Jason Clark is a value-oriented, long-term investing expert and contributing editor to the industry-leading advisory service, The Prudent Speculator. Here, he reviews several buy-rated retail outlets.

Home improvement retailer Lowe’s Cos. (LOW) saw its shares rise 9% following its quarterly earnings release and conference call. While the adjusted results were fine, investors were encouraged by the company’s announced actions to grow sales per square foot, control costs and improve inventory management.

LOW, under the guide of new CEO Marvin Ellison, has undergone a massive overhaul of the “C-suite,” and as a first major move, the company said it would shutter its Orchard Supply Hardware business.

We think these efforts should help better streamline the business and lead to improved operating efficiency over time (and improved cash flow should result from a focus on inventory and cash conversion).

As for the latest quarter, LOW posted earnings per share of $2.07, versus the $2.02 estimate. Revenue for the period came in at $20.89 billion, versus a consensus forecast of $20.81 billion.

Given the cost of winding down Orchard Supply and inventory management initiatives that will be put in place, LOW reduced its full-year adjusted EPS guidance (to a range of $4.50 to $4.60, down from $5.40 to $5.50), though the cut is due to one-time items.

We think that a continued favorable macroeconomic backdrop should bolster the home improvement industry, Lowe’s included, for the foreseeable future. Our target price for LOW has been raised to $125.

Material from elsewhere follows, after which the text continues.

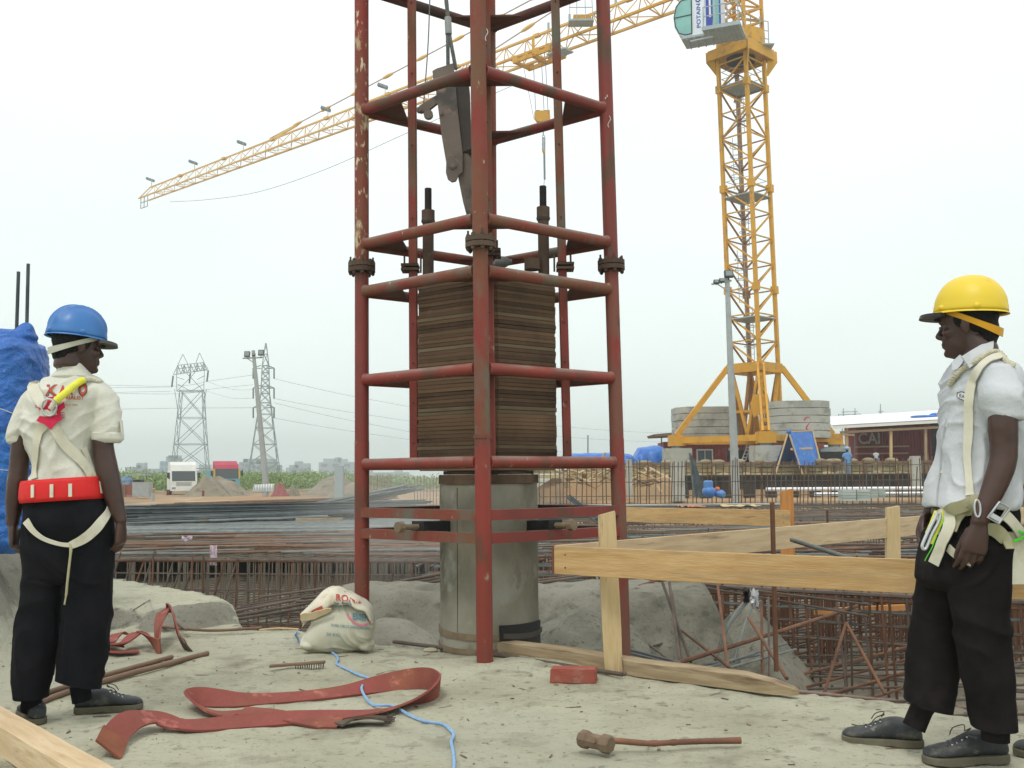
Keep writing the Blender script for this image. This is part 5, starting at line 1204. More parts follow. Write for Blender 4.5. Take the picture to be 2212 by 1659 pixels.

Shares of family oriented department store operator Kohl’s (KSS) have been on a roller coaster. While we thought the Q2 numbers were very strong, investors initially sold shares on concerns that gross margins might weaken in the second half of the fiscal year, but seemingly came to their senses concerning results as the week moved on.

For the quarter, KSS earned $1.76 per share, versus consensus estimates of $1.64. Kohl’s had sales of $4.31 billion, compared to a $4.29 billion estimate.

General merchandise discount store chain Target (TGT) earned $1.47 per share in fiscal Q2 2019 (vs. $1.40 est.). The shares climbed following the announcement, reaching all-time highs as shareholders were enthused that the company’s reformatting plan is working well.

For fiscal 2019, TGT expects to earn $5.30 to $5.50 per share, versus the prior estimate of $5.15 to $5.45. And for the upcoming quarter, TGT expects to earn $1.00 to $1.20 per share.

The retailer returned $750 million to shareholders in the quarter via share repurchases and dividends; and expects to make $3.5 billion of capital expenditures for the full year.

While we expect there to be no shortage of competitive and geopolitical headwinds in the future, we think that Target’s strong balance sheet, small stores and large investments in its multi-channel sales network should help solidify its foundation for the future.

TGT shares trade for 16 times forward earnings and offer a just-increased quarterly dividend of $0.64 per share, resulting in a yield of 2.9%. Our target price has been raised to $94.

Luxury home goods retailer Williams-Sonoma (WSM) earned $0.77 per share in fiscal Q2 2019 (vs. $0.68 est.). WSM had sales of $1.3 billion, matching the consensus estimate, and shares soared 16.5% after the company’s earnings beat and guidance raise caused shorts (about 25% at the time, according to Bloomberg) to cover their shares.

Certainly, increasing competition from Amazon (AMZN) and margin pressure aren’t new risk factors for the company, but we continue to smile upon the investments in technology and in sizable WSM’s online presence, and believe those features when paired with exceptional customer service and collaborations with other brands differentiate WSM’s from the rest of the retail world.

WSM has seen a substantial boost from the reduction in corporate tax rate as well as strong consumer demand this year, and we believe that the trends will continue. WSM expects to earn $4.26 to $4.36 per share in fiscal 2019, an increase from the prior range of $4.15 to $4.25. The shares yield 2.4%. Trading for just 16.1 times estimated earnings, our target price for WSM has been hiked to $85.